Scripture is infallible and inerrant because it comes to us by the superintendence of God the Holy Spirit. The Bible is inspired in the sense that its author, ultimately, is God. Even though it is transmitted through human writers, the ultimate source of its truth and its content comes from God. And God, of course, is infallible.

Human writers in and of themselves are fallible, but the view of historic Protestantism is that God so assisted the weaknesses of our fallen humanity as to preserve the Bible, by His divine superintendence and the special ministry of the Holy Spirit, from the corruption one would normally expect to find in the writings of human beings. So, even though the Bible comes to us in human words and by human authors, it is considered to be of divine origin.

The Historical Question of Inerrancy

There is a dispute in our own day over the infallibility, inspiration, and inerrancy of Scripture. These words have engendered all kinds of theological controversy.

I realize that some have loudly protested that the idea of infallible or inerrant Scripture was not taught or embraced by the magisterial Reformers of the sixteenth century. They argue that these ideas were the result of the intrusion of a kind of Protestant scholasticism that came to pass in the seventeenth century during the “Age of Reason.” These rationalists, they say, had a psychological or emotional need for certainty to such a degree that they invented these concepts of inerrancy and infallibility.

That question, directly, is not a question of whether the Bible is infallible. It’s a question of where the doctrine came from. It’s a historical question: Is this something that was invented in the seventeenth century or in the sixteenth century?

Let me take a few moments to read a few quotes to you from the magisterial Reformers of the sixteenth century that I’ve included in my book and let you decide for yourself. Here are a few observations that come from the pen of Martin Luther:

“The Holy Spirit Himself and God, the Creator of all things, is the author of this book.”

“Scripture, although also written of men, is not of men nor from men, but from God.”

“He who would not read these stories in vain must firmly hold that Holy Scripture is not human but divine wisdom.”

“The Word must stand, for God cannot lie; and heaven and earth must go to ruins before the most insignificant letter or tittle of His Word remains unfulfilled.”

Luther also cites Augustine: “St. Augustine says in his letter to St. Jerome, ‘I have learned to hold only the Holy Scripture inerrant.’” That’s not Luther quoting a seventeenth-century scholar. That’s Luther quoting Augustine from the end of the fourth century where Augustine says, “I’ve learned to hold only the Scripture inerrant.”

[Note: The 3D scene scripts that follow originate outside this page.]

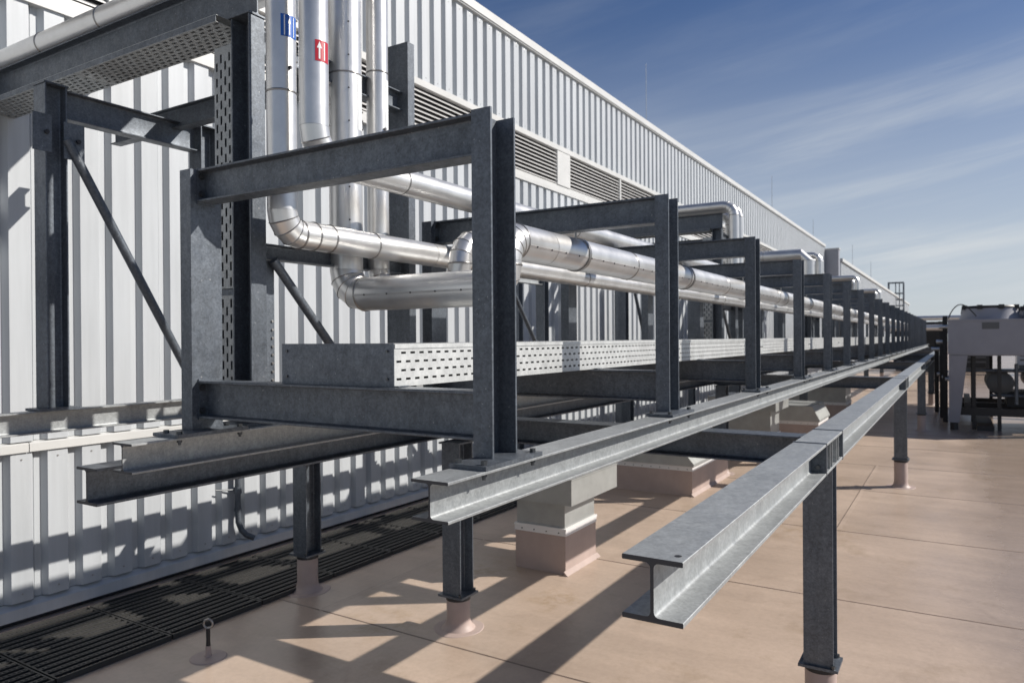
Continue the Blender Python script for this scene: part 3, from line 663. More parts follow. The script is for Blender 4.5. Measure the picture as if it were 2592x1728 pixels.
# ================================================================== braced portal with tray
PX, PY, PZ = 2.41, 3.019, 1.5733
def portal(dx, lab, near):
    t = thing('pipe_portal', lab, 'steel portal', (PX+dx, PY, PZ), 'tall portals carrying pipes to the wall')
    def part(name, bm, m_=M_GALV_D, sm=True): return finish(bm, name, m_, t, smooth=sm)
    Z = lambda z: z-PZ
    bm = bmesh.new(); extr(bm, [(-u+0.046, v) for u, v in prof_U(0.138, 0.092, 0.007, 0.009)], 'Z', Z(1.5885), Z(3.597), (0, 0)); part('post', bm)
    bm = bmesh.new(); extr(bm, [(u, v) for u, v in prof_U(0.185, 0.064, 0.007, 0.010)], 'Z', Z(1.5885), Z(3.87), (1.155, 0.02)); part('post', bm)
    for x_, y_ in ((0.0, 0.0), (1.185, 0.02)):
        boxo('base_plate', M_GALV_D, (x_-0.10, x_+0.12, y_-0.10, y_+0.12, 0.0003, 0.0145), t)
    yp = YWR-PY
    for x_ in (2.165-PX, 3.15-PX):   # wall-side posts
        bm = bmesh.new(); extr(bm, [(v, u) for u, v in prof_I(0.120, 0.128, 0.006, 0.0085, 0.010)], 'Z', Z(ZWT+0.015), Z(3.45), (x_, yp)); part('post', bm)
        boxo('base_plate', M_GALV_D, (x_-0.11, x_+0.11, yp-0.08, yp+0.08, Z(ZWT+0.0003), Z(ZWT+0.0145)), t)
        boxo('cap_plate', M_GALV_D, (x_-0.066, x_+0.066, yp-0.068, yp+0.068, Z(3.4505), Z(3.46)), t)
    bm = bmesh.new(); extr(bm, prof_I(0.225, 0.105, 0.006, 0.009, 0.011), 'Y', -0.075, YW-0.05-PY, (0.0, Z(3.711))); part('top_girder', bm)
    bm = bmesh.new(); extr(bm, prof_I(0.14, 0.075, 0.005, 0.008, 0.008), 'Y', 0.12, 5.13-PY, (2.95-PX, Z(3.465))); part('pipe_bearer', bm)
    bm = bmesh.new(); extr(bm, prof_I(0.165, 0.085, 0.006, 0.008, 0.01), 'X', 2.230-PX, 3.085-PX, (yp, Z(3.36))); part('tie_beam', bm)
    bm = bmesh.new(); extr(bm, prof_I(0.12, 0.08, 0.006, 0.008, 0.01), 'X', 0.060, 1.150, (0.01, Z(3.50))); part('tie_beam', bm)
    bm = bmesh.new(); tube(bm, (2.215-PX, yp-0.075, Z(3.15)), (3.04-PX, yp-0.075, Z(1.66)), 0.027, n=20); part('brace', bm)
    # lower tie, brace and screwed strip between the two rack-side posts
    bm = bmesh.new(); extr(bm, prof_I(0.078, 0.07, 0.005, 0.007, 0.006), 'X', 0.050, 1.150, (0.0, Z(2.445))); part('tie_beam', bm)
    bm = bmesh.new(); tube(bm, (0.11, -0.045, Z(2.40)), (0.83, -0.045, Z(1.60)), 0.024, n=18); part('brace', bm)
    boxo('screwed_strip', M_GALV_D, (0.070, 0.135, -0.020, 0.03, Z(1.60), Z(2.40)), t)
    sx_ = None
    for q in range(11):
        if sx_ is None:
            bm = bmesh.new(); tube(bm, (0, 0, 0), (0, -0.006, 0), 0.007, n=8); sx_ = part('screw', bm, M_STEEL, False); sx_.location = (0.12, -0.0205, Z(1.66))
        else: inst(sx_, 'screw', t, (0.12, -0.0205, Z(1.66+0.043*q)))
    for x0_, x1_, z0_, z1_ in ((2.035, 2.135, 3.06, 3.27), (2.20, 2.315, 3.04, 3.25), (2.96, 3.10, 1.62, 1.80)):
        boxo('gusset', M_GALV_D, (x0_-PX, x1_-PX, yp-0.073, yp-0.066, Z(z0_), Z(z1_)), t)
        xm = (x0_+x1_)/2+0.02-PX
        bm = bmesh.new(); tube(bm, (xm, yp-0.074, Z(z0_+0.11)), (xm, yp-0.088, Z(z0_+0.11)), 0.013, n=6); part('bolt', bm, M_SCREW, False)
    return t
pl = ['nearest tall galvanised portal beside the silver risers, cut off by the top edge', 'second tall portal along the wall, with four white-lit risers', 'third tall portal along the wall, above the rack frames', 'fourth portal along the wall, small in the distance', 'farthest pipe portal along the wall']
DX = [0.0, 8.35, 16.0, 23.7, 31.6]
P0 = portal(0, pl[0], True)
for i in range(1, 5):
    c = copy_tree(P0); c.location.x = PX+DX[i]; c['label'] = pl[i]
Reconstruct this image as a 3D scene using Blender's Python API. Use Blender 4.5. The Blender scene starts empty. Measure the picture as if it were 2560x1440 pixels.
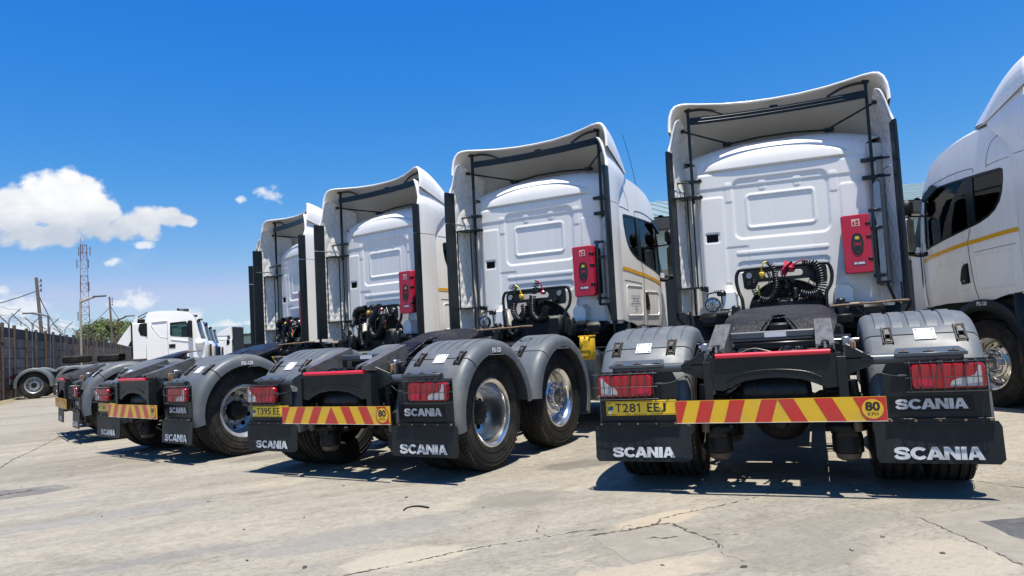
import bpy, bmesh, math, random
import numpy as np
from mathutils import Vector, Matrix
from mathutils.geometry import tessellate_polygon
random.seed(7)
R_ = math.radians
PI = math.pi
scene = bpy.context.scene
COL = scene.collection

# ------------------------------------------------------------------ camera
CAM_H = 1.185
cam_data = bpy.data.cameras.new('camera')
cam_data.sensor_width = 36.0
cam_data.lens = 36.0 * 1792.8 / 2560.0
cam_data.clip_start = 0.05
cam_data.clip_end = 3000.0
cam = bpy.data.objects.new('camera', cam_data)
COL.objects.link(cam)
pitch, roll = R_(3.95), R_(3.61)
cam.matrix_world = (Matrix.Translation((0, 0, CAM_H)) @ Matrix.Rotation(PI / 2 + pitch, 4, 'X')
                    @ Matrix.Rotation(-roll, 4, 'Z'))
scene.camera = cam

# ------------------------------------------------------------------ light
SUN_DIR = Vector((0.09, -0.23, 1.0)).normalized()
sun_el = math.asin(SUN_DIR.z)
sun_az = math.atan2(SUN_DIR.x, SUN_DIR.y)
sun_data = bpy.data.lights.new('sun', 'SUN')
sun_data.energy = 5.0
sun_data.angle = R_(0.53)
sun_data.color = (1.0, 0.945, 0.85)
sun = bpy.data.objects.new('sun', sun_data)
sun.rotation_euler = SUN_DIR.to_track_quat('Z', 'Y').to_euler()
COL.objects.link(sun)

scene.view_settings.view_transform = 'Standard'
scene.view_settings.look = 'None'
scene.view_settings.gamma = 1.0
scene.view_settings.exposure = 0.68
scene.view_settings.use_curve_mapping = False
scene.cycles.max_bounces = 8
scene.cycles.transparent_max_bounces = 12

world = bpy.data.worlds.new('World')
scene.world = world
world.use_nodes = True
world.cycles.sampling_method = 'MANUAL'
world.cycles.sample_map_resolution = 512


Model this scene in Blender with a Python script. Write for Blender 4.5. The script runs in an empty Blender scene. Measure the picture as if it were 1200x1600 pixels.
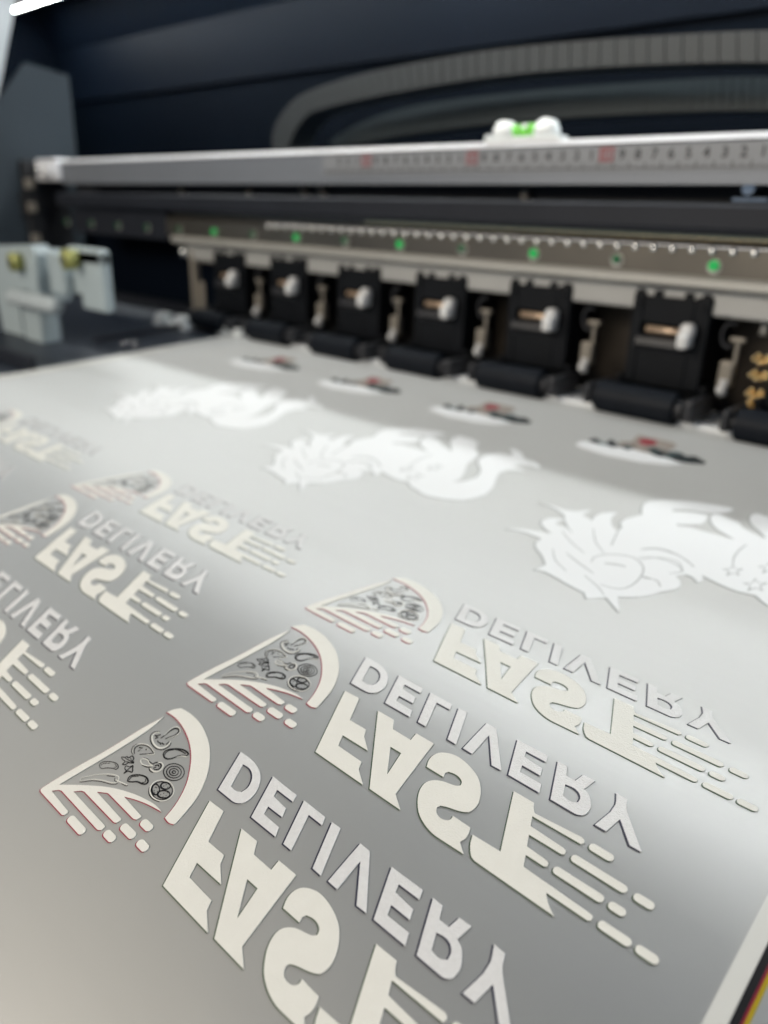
import bpy, bmesh, math, json, random
from mathutils import Vector, Matrix
from mathutils.geometry import tessellate_polygon
random.seed(7)
SC = bpy.context.scene
COL = SC.collection
U = 0.048                      # one modelling unit = 4.8 cm (one row pitch of the print)

# ------------------------------------------------------------------ camera
CR = ((0.7300956, 0.6828420, 0.0262142), (0.2692030, -0.2521491, -0.9294894), (-0.6280846, 0.6856731, -0.3679161))
CPOS = Vector((0.0, -1.3572668, 3.0700720)) * U
cam_d = bpy.data.cameras.new('camera')
cam = bpy.data.objects.new('camera', cam_d); COL.objects.link(cam)
M = Matrix(((CR[0][0], -CR[1][0], -CR[2][0], CPOS.x), (CR[0][1], -CR[1][1], -CR[2][1], CPOS.y),
            (CR[0][2], -CR[1][2], -CR[2][2], CPOS.z), (0, 0, 0, 1)))
cam.matrix_world = M
cam_d.sensor_fit = 'VERTICAL'; cam_d.sensor_height = 36; cam_d.lens = 27.0
cam_d.clip_start = 0.005; cam_d.clip_end = 60
cam_d.dof.use_dof = True
cam_d.dof.focus_distance = 4.0 * U
cam_d.dof.aperture_fstop = 8.6
SC.camera = cam

# ------------------------------------------------------------------ world and lights
W = bpy.data.worlds.new('World'); SC.world = W; W.use_nodes = True
bg = W.node_tree.nodes['Background']
bg.inputs[0].default_value = (0.42, 0.60, 0.88, 1); bg.inputs[1].default_value = 0.21
SC.view_settings.view_transform = 'Standard'; SC.view_settings.look = 'None'
SC.view_settings.exposure = 0.0; SC.view_settings.gamma = 1.0
LAMP_STRENGTH = 50.0
LAMP2_STRENGTH = 23.0
LAMP3_STRENGTH = 15.0
def area(name, loc, target, sx, sy, power, color):
    d = bpy.data.lights.new(name, 'AREA'); d.shape = 'RECTANGLE'; d.size = sx * U; d.size_y = sy * U
    d.energy = power; d.color = color
    o = bpy.data.objects.new(name, d); COL.objects.link(o)
    o.location = Vector(loc) * U
    o.rotation_euler = (Vector(target) - Vector(loc)).to_track_quat('-Z', 'Y').to_euler()
    return o
# room ceiling light behind the operator: warm, soft
area('room_light', (-13, -22, 15), (-3, 1, 0), 18, 10, 19, (1.0, 0.90, 0.76))
area('warm_sheen_fill', (-26, -11, 28), (-4, 3, 0), 26, 20, 2.8, (1.0, 0.84, 0.56))  # added lamp, gives the near left of the film its tan sheen

PROFILE=[[-3.8475,-1.0906],[-3.7278,-1.0547],[-3.6081,-1.0187],[-3.4884,-0.9827],[-3.3687,-0.9467],[-3.249,-0.9107],[-3.1293,-0.8747],[-3.0096,-0.8388],[-2.8899,-0.8028],[-2.7702,-0.7668],[-2.6505,-0.7308],[-2.5307,-0.6948],[-2.411,-0.6588],[-2.2913,-0.6228],[-2.1716,-0.5869],[-2.0519,-0.5509],[-1.9322,-0.5149],[-1.8124,-0.4791],[-1.6925,-0.4438],[-1.5725,-0.409],[-1.4523,-0.3745],[-1.332,-0.3406],[-1.2116,-0.307],[-1.091,-0.274],[-0.9704,-0.2415],[-0.8495,-0.2094],[-0.7286,-0.1778],[-0.6075,-0.1468],[-0.4863,-0.1163],[-0.3649,-0.0863],[-0.2434,-0.057],[-0.1218,-0.0282],[0.0,0.0],[0.1219,0.0275],[0.244,0.0543],[0.3663,0.0804],[0.4887,0.1057],[0.6112,0.1303],[0.7339,0.1541],[0.8568,0.177],[0.9799,0.1989],[1.1032,0.2198],[1.2265,0.2397],[1.3501,0.2585],[1.4741,0.2744],[1.5985,0.2868],[1.7232,0.2956],[1.8481,0.3009],[1.973,0.3027],[2.098,0.3014],[2.223,0.2976],[2.3478,0.2913],[2.4725,0.2824],[2.597,0.2709],[2.7213,0.2577],[2.8456,0.2453],[2.9701,0.2339],[3.0947,0.2234],[3.2193,0.214],[3.344,0.2055],[3.4688,0.1984],[3.5937,0.1927],[3.7186,0.1886],[3.8436,0.1859],[3.9686,0.1847],[4.0936,0.1842],[4.2186,0.1837],[4.3436,0.1832],[4.4686,0.1827],[4.5936,0.1823],[4.7186,0.1818],[4.8436,0.1813],[4.9686,0.1808],[5.0936,0.1803],[5.2186,0.1799],[5.3436,0.1794],[5.4686,0.1789],[5.5936,0.1785],[5.7186,0.178],[5.8436,0.1775],[5.9686,0.177],[6.0936,0.1766],[6.2186,0.1761],[6.3436,0.1756],[6.4686,0.1752],[6.5936,0.1747],[6.7186,0.1742],[6.8436,0.1738],[6.9686,0.1733],[7.0936,0.1728],[7.2186,0.1724],[7.3436,0.1719],[7.4686,0.1714],[7.5936,0.171],[7.7186,0.1705],[7.8436,0.17],[7.9686,0.1696],[8.0936,0.1691],[8.2186,0.1686],[8.3436,0.1682],[8.4686,0.1677],[8.5936,0.1672],[8.7186,0.1668],[8.8436,0.1663],[8.9686,0.1658]]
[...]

Again, Luther says: “In the books of St. Augustine one finds many passages which flesh and blood have spoken. And concerning myself I must also confess that when I talk apart from the ministry, at home, at table, or elsewhere, I speak many words that are not God’s Word. That is why St. Augustine, in a letter to St. Jerome, has put down a fine axiom—that only Holy Scripture is to be considered inerrant.”

We see that Luther doesn’t hedge. There is another passage I could quote from Luther in which he says, “The Scriptures never err.”

Now, I don’t know that Luther ever used the word inerrancy. He just used the word inerrant and said that the Bible never errs, which is the very essence of the concept of inerrancy.

So, I think it’s a fool’s errand to try to argue that the Reformers of the sixteenth century were strangers to the ideas of the inspiration, authority, infallibility, and inerrancy of sacred Scripture.

Into the Vernacular

One of the other important points of sola Scriptura in the sixteenth century, which has become very important for historic evangelicalism, was a hermeneutical principle. The Reformers not only confessed their view of what the Scriptures are and where they came from, but they also expressed their views on how the Bible is to be interpreted and who has the right and responsibility to read it.

One of the radical things that happened in the Reformation was the translation of the Bible into the vernacular, taking it out of the hands of those who were able to read Latin, Greek, or Hebrew and putting it in the hands of people who could only read in their native tongues. Luther translated the Bible into German, Wycliffe translated the Bible into English, and so on. In some cases, the people who did that paid with their lives.

The principle of private interpretation was asserted in historic evangelicalism, meaning that every Christian has the right and responsibility to read the Bible for themselves. They also have the right to interpret it for themselves.

As witnessed in the fourth session of Trent, Rome heard all this to mean that the Protestants were giving license to the rank and file church member, not only to read the Bible for themselves, but to distort it at will. Of course, the Reformers were horrified at that idea. They said that every Christian has the right to interpret the Bible for themselves, but no Christian ever has the right to misinterpret it or to distort it according to their own whims or their own prejudices.

The Central Message Must Be Heard

The principle of private interpretation was based upon another principle, the perspicuity of Scripture, which is a three-dollar word for “clarity.”

Luther said that there are many parts of Scripture that are difficult to handle, and that’s why we need teachers in the church, commentaries, and so on. But the basic message, that message which is necessary for a person to understand and grasp, is plain for any person to see.

When Luther talked about getting the Bible to the laity, the church said, “If you do that, it will open up a flood gate of iniquity because people will start creating all kinds of horrible distortions,” which is exactly what happened. But Luther said, “If that is the case, and if a floodgate of iniquity is opened by opening the pages of the Bible to people, so be it.”

The message that is clear is so important because it contains the message of our salvation. It is so important and so clear that we’ll take the risks of all the distortions and heresies that go with that to make sure that the central message of Scripture is heard.

As a result of this affirmation of sola Scriptura, the Bible was put into the church, and the reading of the Scriptures and preaching from the Scriptures became central to the liturgy and worship of historic Protestantism.

 

This transcript has been lightly edited for readability.